AoI Minimization using Multi-agent Proximal Policy Optimization in UAVs-assisted Sensor Networks

Unmanned Aerial Vehicle (UAV) swarm can be employed to collect time-sensitive data of ground sensors in remote and hostile areas. Inadequate design of UAVs ' trajectories and data collection schedule incur delay and negatively impact the information freshness of ground sensors. This paper aims to jointly optimize the trajectories and data collection schedules of multiple UAVs to minimize the average Age of Information (AoI), adapting to the AoI of the ground sensors, and the trajectories of the UAVs. The optimization is formulated as a multi-agent Markov decision process (MMDP), where network states consist of AoI at the ground sensors and the flight trajectories.
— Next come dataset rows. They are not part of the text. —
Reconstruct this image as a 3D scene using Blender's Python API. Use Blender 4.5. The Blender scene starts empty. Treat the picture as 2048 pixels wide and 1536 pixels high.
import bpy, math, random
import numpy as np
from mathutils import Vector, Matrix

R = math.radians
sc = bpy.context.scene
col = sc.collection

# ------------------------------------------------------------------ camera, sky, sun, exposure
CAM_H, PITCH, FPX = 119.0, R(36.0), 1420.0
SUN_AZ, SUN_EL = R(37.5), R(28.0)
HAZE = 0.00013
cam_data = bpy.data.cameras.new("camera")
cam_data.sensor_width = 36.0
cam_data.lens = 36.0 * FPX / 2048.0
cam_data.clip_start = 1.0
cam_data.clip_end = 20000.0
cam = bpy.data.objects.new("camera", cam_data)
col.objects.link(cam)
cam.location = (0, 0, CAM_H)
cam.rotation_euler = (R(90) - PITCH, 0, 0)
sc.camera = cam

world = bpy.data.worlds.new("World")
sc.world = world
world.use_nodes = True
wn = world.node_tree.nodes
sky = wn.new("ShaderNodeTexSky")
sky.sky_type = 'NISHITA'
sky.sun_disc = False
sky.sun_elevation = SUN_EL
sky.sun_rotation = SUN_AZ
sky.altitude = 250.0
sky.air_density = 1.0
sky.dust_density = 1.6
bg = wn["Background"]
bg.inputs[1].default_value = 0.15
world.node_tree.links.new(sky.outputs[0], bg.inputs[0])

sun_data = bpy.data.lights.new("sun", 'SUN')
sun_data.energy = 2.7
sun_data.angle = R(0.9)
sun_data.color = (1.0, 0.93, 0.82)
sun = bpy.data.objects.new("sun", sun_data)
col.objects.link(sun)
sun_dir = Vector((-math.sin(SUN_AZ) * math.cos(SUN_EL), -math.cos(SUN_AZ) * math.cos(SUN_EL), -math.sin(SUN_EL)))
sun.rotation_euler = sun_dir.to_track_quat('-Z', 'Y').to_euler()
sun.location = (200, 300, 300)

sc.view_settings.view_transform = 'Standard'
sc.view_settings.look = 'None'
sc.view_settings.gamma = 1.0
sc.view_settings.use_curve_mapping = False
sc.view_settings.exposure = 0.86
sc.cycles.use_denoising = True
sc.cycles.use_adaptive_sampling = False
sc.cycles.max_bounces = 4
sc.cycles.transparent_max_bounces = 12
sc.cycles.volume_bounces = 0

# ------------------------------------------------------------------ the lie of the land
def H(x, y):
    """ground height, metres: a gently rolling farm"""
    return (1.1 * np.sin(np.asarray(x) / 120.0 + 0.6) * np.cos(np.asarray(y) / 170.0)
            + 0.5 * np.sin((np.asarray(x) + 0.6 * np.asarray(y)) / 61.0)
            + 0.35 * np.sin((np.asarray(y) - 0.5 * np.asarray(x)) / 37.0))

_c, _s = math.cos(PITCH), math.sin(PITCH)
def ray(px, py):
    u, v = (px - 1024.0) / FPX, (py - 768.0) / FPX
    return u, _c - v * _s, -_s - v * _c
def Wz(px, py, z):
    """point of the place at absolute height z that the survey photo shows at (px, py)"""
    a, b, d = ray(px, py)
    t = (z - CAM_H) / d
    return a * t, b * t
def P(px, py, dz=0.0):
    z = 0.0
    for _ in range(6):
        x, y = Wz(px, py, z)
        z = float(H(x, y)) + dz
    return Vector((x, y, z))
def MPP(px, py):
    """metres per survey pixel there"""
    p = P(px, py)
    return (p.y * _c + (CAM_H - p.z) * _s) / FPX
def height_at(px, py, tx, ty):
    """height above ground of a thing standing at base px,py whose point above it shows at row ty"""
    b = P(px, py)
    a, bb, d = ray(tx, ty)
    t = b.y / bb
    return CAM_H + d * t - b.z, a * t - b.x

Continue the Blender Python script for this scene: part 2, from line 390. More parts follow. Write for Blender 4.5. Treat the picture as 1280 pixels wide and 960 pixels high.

In practice, a multi-UAV-assisted sensor network contains a large number of network states and actions in MMDP. Exploring the actions of multiple agents in a large state space results in considerable training uncertainties that destabilize the AoI minimization. For stabilizing the formulated MMDP, we propose an onboard Proximal Policy Optimization-based flight resource allocation scheme (PPO-FRAS), which conducts an on-policy learning to optimize the trajectories of the UAVs and data collection schedule of the ground sensors. Numerical results show that the proposed PPO-FRAS achieves 28% and 59% lower AoI than the existing trajectory planning solution based on Deep QNetwork and the greedy algorithm, respectively.